⋆⋆½ out of four stars

Rated: Not rated.

Theater: St. Anthony Main.


When you first see Cornelia in “Child's Pose” — played by the astonishing Romanian actress Luminita Gheorghiu — she’s seated on a sofa, a scowl creasing her face and a cigarette burning in her hand. She bitterly recites complaints about a man. While she makes him sound like a lover, he turns out to be her only child, Barbu (Bogdan Dumitrache), which suggests that something is rotten in Bucharest, where much of the story unfolds. Written by Razvan Radulescu and directed by Calin Peter Netzer, the film is at once an allegory about the new Romania and a slice of naturalism that turns on a traffic accident that has left a boy dead and Barbu’s future in jeopardy. It sounds heavy and it is. It’s too bad that the filmmakers don’t allow an occasional breath of air into the sepulchral proceedings or ease up on the increasingly heavy-handed lessons.



Generation War

⋆⋆⋆ out of four stars

Unrated: War violence, sexuality. In subtitled German.

Theater: Lagoon.


This high-end German miniseries encourages us to view World War II not as a conflict between absolutes of good and evil, but in shades of gray, assuaging the national guilt complex of the Nazi era. Its two-part, five-hour arc concerns five prototypical, jazz-loving young Germans who enter the war as fast friends. They emerge as casualties of various kinds. Stefan Kolditz’s screenplay is as much concerned with their inner struggles as the carnage on the Eastern Front (though director Philipp Kadelbach doesn’t stint there, either).

The film is hardly a whitewash of German aggression, but its battle scenes show more empathy for the suffering of wounded Wehrmacht soldiers than their opponents. Polish resistance fighters come off worse, and the Red Army worst of all. Reactions to this exercise in revisionism may vary from sympathy, if you believe everyday Germans were also Hitler’s victims, to indignation, if you consider them his accomplices.



Elaine Stritch: Shoot Me

⋆⋆⋆½ out of four stars

Unrated: Profanity.

Theater: Lagoon.


Elaine Stritch pulls no punches in this biographical documentary, which recounts her days as a hard-drinking, high-living, combative Broadway diva, in the era before the theater district was thoroughly Disneyfied. At 87 she remains a prickly show-stopper, as you may recall from her run as Jack Donaghy's mother, Colleen, on NBC's “30 Rock” (Alec Baldwin produced this film) and her recent F-bomb on “The Today Show.” Chiemi Karasawa’s 80-minute film is admiring and unsparing, recording rehearsals and performances for Stritch’s farewell cabaret show last spring. She’s shown blowing the lyrics to Sondheim songs she made famous, and enduring a diabetic meltdown. But Stritch is her own sternest critic, and you have the feeling that only a warts-and-all portrait would satisfy her. What a tough, difficult, talented old broad.



The Face of Love

⋆⋆½ out of four stars

Rated: PG-13 for drug references.

Theater: Edina.


“The Face of Love” is patchy, but it raises such fascinating questions that it deserves to be seen. Annette Bening plays a well-off Los Angeles widow holding on to her architect husband’s memory five years after his death. Then she meets a painter (Ed Harris), a virtual clone of the man she loved. She begins a romance without telling the man the reason for her fascination with him. What she sees with her adoring eyes is a mirage, caused by emotional thirst. The presence of Robin Williams as a friendly/nosy neighbor suggests it might become a suspense film. But the movie is more concerned with the way we can use a new romantic partner to supply qualities we miss in a lost one. Writer/director Arie Posin sabotages himself with a dubious happy ending. If he’d ended with the next-to-last shot of a haunting triple portrait, he would have left us with something savory to chew on.



The Best Offer

⋆½ out of four stars

Rated: R for sexuality and graphic nudity.

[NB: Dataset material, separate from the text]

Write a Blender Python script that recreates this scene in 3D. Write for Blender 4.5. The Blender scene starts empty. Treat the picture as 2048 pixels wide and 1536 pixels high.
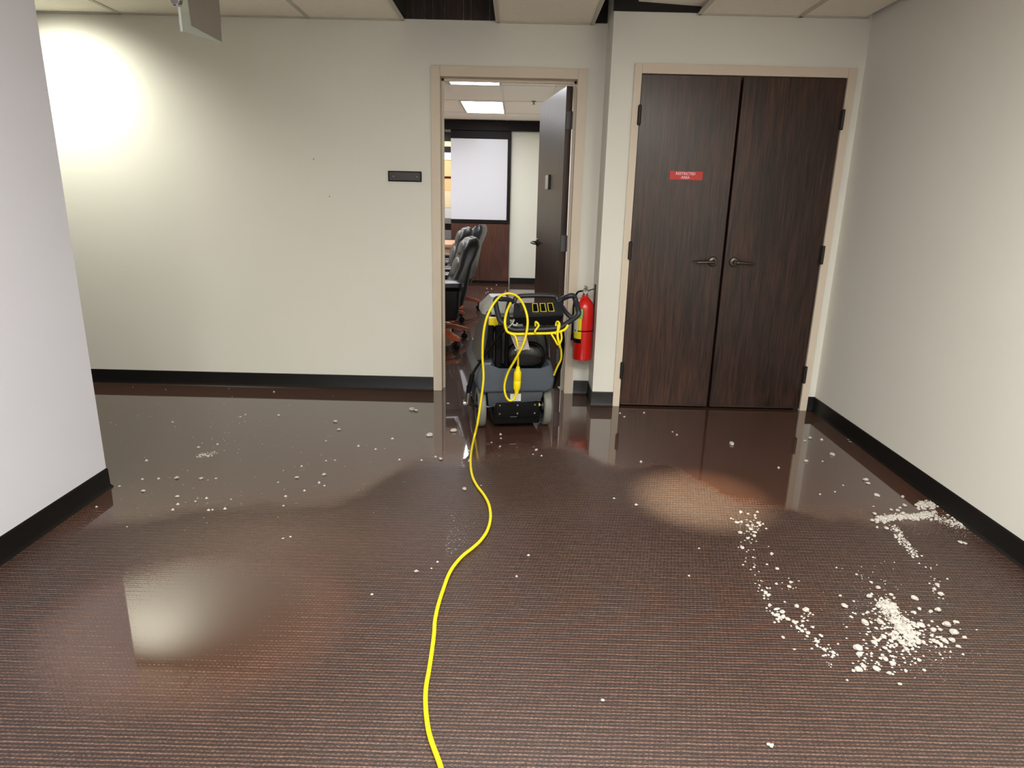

Theater: St. Anthony Main.


So silly and stilted it’s almost endearing, this handsomely sub-Hitchcock romantic mystery stars Geoffrey Rush as a venal, wealthy art dealer. Obsessively avoiding intimate human contact, he regularly communes with his collection of ill-gotten masterworks, all female portraits. When a reclusive young heiress contacts him by phone to sell off her estate's furniture, he begins to fall in love with her disembodied voice, imagining her the ideal of an unattainable female beauty. The screenplay is riddled with implausibilities, not the least of which is thinking that people say “forthwith” in everyday conversation.